Synergistic effects of calcination temperature and curing conditions on the hydration and chemical shrinkage of dolomite powder waste pastes

Dolomite powder waste (DPW), abundant in calcium and magnesium elements, represents a potential raw material for concrete expansion agents. This paper shows the hydration properties of calcined dolomite powder waste (CDPW) under different curing temperatures and alkaline conditions. At the same time, the influence of CDPW on the chemical shrinkage characteristics of cement pastes under different curing conditions was analyzed. The intrinsic relationship between the expansion components and chemical shrinkage in the hydration products has been explored using XRD and TG quantitative analysis. SEM-EDS techniques are employed to systematically investigate the microstructural evolution of the samples after 28 d of reaction. The results indicate that within the calcination temperature range of 800–950 °C, the active MgO and CaO content in CDPW exhibits a synchronous increase with elevated temperature, subsequently inducing the formation of a brucite-portlandite complex during hydration. Substituting cement partially with 80 % 850 °C CDPW, the chemical shrinkage of the composite pastes after 28 d under standard curing conditions decreased by 50.98 % compared to cement pastes.

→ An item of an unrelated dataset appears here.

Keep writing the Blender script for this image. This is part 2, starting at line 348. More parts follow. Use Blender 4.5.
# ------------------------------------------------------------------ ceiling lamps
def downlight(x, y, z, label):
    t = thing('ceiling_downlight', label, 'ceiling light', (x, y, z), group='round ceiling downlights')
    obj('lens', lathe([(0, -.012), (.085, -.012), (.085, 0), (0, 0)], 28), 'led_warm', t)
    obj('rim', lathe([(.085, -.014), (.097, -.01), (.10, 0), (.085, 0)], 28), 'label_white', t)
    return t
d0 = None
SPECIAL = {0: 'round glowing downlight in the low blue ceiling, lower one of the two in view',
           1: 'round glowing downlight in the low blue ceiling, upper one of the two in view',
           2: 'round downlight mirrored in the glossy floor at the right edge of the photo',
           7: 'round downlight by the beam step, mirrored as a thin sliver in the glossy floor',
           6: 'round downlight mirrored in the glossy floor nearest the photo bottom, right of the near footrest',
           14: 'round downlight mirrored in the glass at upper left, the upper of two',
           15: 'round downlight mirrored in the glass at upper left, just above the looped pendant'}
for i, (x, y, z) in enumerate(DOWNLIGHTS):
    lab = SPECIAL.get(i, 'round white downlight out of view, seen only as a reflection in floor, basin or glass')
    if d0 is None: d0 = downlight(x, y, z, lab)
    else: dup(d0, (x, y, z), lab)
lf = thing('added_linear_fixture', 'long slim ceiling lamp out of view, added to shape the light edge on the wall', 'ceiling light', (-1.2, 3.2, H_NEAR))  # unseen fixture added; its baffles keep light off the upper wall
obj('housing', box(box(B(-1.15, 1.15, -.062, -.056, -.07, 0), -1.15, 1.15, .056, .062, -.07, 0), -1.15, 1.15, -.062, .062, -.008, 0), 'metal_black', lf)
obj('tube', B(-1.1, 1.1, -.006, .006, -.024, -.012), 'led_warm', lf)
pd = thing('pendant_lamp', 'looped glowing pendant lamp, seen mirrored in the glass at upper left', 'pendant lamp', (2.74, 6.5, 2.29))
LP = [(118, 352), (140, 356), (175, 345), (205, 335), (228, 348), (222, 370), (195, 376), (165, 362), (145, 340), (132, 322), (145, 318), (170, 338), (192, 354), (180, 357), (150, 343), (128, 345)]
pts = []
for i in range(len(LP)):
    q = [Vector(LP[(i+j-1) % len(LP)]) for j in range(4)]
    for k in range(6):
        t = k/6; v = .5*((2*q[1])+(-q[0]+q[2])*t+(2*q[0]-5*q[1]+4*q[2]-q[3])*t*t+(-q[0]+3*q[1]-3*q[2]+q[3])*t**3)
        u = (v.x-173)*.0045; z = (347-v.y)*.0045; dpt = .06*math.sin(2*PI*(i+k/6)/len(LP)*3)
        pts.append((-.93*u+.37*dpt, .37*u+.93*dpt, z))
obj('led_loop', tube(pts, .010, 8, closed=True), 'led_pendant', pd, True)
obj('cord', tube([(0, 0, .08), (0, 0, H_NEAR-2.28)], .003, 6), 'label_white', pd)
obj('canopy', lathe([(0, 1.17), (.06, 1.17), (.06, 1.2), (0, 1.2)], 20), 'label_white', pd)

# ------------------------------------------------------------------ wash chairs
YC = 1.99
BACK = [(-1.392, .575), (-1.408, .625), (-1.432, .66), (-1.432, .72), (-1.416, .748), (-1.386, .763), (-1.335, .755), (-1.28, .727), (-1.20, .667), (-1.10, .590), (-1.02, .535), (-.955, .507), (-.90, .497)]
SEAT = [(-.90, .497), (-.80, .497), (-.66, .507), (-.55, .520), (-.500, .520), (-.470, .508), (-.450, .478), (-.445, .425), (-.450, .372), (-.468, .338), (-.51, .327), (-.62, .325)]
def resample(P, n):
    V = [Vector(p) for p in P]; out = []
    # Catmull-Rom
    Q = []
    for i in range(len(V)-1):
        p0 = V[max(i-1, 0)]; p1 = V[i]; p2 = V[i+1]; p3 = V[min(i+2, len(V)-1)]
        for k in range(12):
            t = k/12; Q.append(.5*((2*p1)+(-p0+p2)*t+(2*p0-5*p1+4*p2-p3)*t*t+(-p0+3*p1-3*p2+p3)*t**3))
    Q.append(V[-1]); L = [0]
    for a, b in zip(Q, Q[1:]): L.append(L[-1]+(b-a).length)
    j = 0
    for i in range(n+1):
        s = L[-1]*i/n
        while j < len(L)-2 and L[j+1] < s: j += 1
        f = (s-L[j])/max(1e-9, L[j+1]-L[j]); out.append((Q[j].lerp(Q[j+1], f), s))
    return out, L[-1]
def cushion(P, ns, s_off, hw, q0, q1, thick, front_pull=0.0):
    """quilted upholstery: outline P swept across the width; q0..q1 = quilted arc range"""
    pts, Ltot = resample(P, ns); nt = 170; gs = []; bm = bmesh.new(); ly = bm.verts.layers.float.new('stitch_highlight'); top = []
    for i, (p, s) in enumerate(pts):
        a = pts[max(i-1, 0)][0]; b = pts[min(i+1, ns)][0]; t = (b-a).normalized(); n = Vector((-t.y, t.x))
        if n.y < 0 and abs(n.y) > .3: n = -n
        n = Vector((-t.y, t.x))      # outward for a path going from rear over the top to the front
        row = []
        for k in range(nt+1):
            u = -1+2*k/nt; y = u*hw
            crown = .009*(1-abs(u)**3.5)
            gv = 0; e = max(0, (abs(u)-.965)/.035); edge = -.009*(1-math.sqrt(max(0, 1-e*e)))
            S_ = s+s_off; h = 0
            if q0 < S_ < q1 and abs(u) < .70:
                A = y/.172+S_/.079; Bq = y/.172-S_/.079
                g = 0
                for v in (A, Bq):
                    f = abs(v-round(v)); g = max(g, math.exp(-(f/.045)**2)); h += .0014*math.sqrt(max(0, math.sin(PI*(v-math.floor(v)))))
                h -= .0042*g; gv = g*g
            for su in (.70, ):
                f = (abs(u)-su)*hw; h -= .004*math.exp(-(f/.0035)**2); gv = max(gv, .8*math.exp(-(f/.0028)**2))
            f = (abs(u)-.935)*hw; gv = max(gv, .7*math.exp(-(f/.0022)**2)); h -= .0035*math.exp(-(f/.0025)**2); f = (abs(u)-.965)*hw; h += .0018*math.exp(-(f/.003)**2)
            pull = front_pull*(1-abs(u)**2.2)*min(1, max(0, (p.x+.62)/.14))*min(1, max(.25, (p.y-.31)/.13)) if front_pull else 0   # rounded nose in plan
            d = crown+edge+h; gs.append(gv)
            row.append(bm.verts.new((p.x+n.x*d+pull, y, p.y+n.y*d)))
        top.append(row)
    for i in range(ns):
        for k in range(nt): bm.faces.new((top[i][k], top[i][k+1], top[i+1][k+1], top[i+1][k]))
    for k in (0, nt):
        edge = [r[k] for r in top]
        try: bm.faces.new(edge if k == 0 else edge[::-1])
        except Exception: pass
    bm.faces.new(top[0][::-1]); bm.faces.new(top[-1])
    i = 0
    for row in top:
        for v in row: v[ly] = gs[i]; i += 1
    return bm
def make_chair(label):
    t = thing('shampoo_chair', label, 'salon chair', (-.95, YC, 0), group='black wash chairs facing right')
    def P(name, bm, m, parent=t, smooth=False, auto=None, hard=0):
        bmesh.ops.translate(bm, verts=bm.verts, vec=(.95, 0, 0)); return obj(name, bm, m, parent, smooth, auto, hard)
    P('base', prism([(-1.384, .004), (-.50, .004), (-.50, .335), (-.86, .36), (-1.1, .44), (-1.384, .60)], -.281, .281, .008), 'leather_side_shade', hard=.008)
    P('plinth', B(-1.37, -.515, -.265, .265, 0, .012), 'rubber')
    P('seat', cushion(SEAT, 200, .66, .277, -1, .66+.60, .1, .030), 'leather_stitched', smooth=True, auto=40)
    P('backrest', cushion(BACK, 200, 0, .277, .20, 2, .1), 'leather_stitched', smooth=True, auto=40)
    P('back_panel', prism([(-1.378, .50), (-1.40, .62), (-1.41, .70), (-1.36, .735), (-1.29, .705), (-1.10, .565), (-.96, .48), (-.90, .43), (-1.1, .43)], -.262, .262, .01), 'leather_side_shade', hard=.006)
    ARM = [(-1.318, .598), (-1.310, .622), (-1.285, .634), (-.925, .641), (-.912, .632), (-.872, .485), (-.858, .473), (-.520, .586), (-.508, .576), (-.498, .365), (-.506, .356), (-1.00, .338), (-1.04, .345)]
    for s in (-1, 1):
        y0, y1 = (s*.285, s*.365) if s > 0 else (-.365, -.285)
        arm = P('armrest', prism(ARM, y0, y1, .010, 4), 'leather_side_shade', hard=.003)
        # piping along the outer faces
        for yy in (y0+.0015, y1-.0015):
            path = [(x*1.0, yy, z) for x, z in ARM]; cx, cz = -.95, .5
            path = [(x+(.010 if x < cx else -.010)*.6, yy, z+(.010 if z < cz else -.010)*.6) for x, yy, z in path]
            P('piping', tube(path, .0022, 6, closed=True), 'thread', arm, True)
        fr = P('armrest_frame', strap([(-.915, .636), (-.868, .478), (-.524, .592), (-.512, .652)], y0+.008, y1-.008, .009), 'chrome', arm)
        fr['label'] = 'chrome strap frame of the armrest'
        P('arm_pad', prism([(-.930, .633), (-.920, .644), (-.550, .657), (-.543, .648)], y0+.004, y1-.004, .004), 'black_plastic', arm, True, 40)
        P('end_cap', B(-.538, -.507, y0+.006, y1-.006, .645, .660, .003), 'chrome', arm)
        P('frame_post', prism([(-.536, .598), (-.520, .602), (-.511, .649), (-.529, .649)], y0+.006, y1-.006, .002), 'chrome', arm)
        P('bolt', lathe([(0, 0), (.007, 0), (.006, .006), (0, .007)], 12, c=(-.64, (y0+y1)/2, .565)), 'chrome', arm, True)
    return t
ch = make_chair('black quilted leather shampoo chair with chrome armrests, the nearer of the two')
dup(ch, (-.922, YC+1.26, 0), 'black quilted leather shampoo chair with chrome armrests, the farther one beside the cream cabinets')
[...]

In addition, chemical shrinkage is highly sensitive to curing temperatures and solution alkalinity. Although elevated temperatures and robust alkalinity environments accelerated the early hydration of the pastes, extreme conditions (high temperature and robust alkali) resulted in a reduction of the chemical shrinkage rate by 22.58 % compared to standard curing conditions. Microscopic analysis results reveal the crucial role of curing temperature on the degree of paste hydration reaction and product distribution. Under high-temperature and robust alkaline conditions, a synergistic effect exists between the concentrations of Ca(OH)2 and Mg(OH)2 and the rate of chemical shrinkage. This phenomenon is attributed to the unique embedding interaction between Ca2+ and Mg2+, which facilitates the formation of C-M-S-H gels and the optimization of the hydration product structure.